Posts Tagged ‘Vagabonding’

I’d love to get paid to go on vacation, too

May 28, 2009
A peak behind-the-scenes of a travel writer

Does this look like a vacation?

I really appreciated this piece  “Frugal Traveler” Matt Gross wrote for his New York Times blog. Titled “Research: The Traveler’s Best Friend,” it’s an exhaustive list of his favorite sources, from books to online sites to friends and friends of friends. I could certainly relate to his strategies.

But here’s what I really liked about it. As someone who teaches travel writing, and as a writer who often has to respond to people who say: “You have my dream job!” Matt’s piece gives some insight into what a travel writer actually does. Namely, a lot of researching. Sure we travel, and I’m not complaining about that. But like every “glamour job” (actor, chef, TV anchor), there are so many misconceptions about the work involved. It’s hard work, crazy hours, and a lot of behind-the-scenes dirty work. It’s work! Fun work, but absolutely work.

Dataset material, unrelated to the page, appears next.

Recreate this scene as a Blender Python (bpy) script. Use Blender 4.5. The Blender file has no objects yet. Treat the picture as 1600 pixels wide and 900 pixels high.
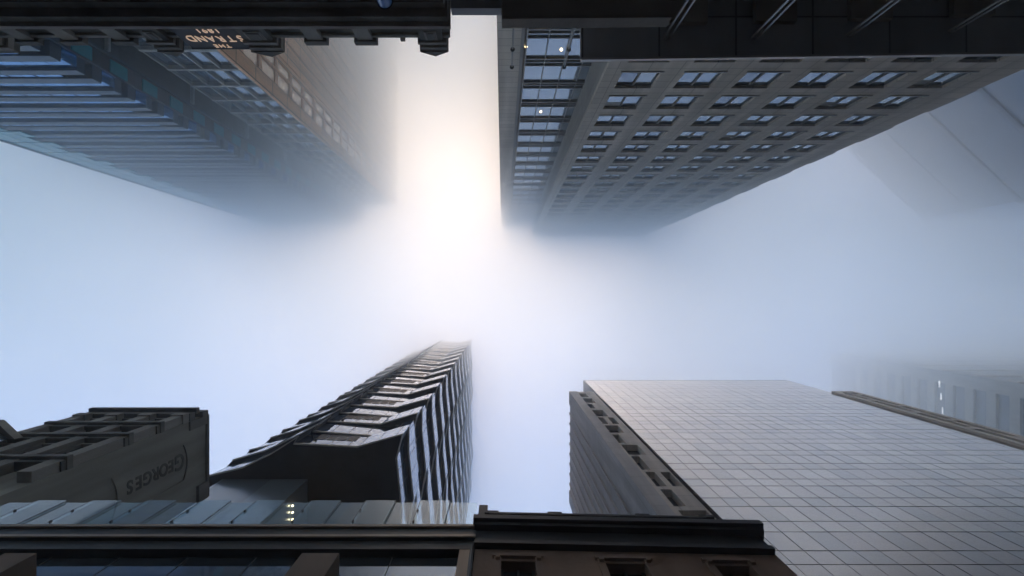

Diane works on her notes during a camping trip in early April

Taking notes while camping in a swamp for a story on Roanoke River Paddle Trail

So the next time someone says to me, “I’d love to get paid to go on vacation!” (like you do, Diane) well, I’ll, I’ll … send them to Matt’s post and say, does that sound like a vacation to you? And Matt was just writing about before the trip, not the hours of interviewing during the trip, the photographing and sometimes taping, all the fact checking, and, oh yeah, sitting on your butt and writing for days on end. Also, many/most writers aren’t reimbursed for all or even some expenses. Having written for the Times, where I was in fact reimbursed fully, I assume Matt is. (While it’s true that some writers take freebies, there are also some of us who don’t ever, or rarely do.)

Taking of notes never stops

Writing while riding on Tammany Trace bike trail in Louisiana. (Oops, no helmet!)

A few other morsels from Matt, these during a Q&A with fellow career vacationer, I mean travel writer, Rolf Potts,  at his blog, Rolf Potts’ Vagabonding:

Rolf: What is your biggest challenge from a business standpoint?

Matt: There’s no way I could do this job if I weren’t married to a woman with a good, stable job. I’d be homeless. Seriously.

Diane (not that Rolf asked me): I don’t agree that travel writers need partners, but it would be a harder life, especially if you wrote only about travel. Which leads me to another thing Matt said, which I also disagree with.

Rolf: What advice and/or warnings would you give to someone who is considering going into travel writing?

Immersion journalism for story on hot-springs pool in Glenwood Springs, Colo.

Immersion journalism for story on hot-springs pool in Glenwood Springs, Colo.

Matt: Go into travel before you go into travel writing. You should know how to cross a land border, book plane tickets in a language you don’t speak and befriend the old lady who squints evilly from the second-story window at everyone who passes by. In other words, if you’re just after paid vacations, then you’re going to have a tough time.

Diane: I shouldn’t say I completely disagree, but what I would say is: Go into WRITING before you go into travel writing. Travel writers are writers. Writers can (and often want to) write about most anything. During different points in my 25-year writing career, I’ve written about (and sometimes still do write about): music, art, food, personality profiles, environmental issues, and more. Learning the beat, in this case travel, is the easy part. Learning to research, interview, report, fact-check, write, edit, edit some more … not so easy. 

As for the paid vacation part, believe me, if you even attempt to write about a vacation for publication, it won’t feel like a vacation anymore.

I love my work, but it’s work! So if you figure out how to get paid to go on vacation, please let me know!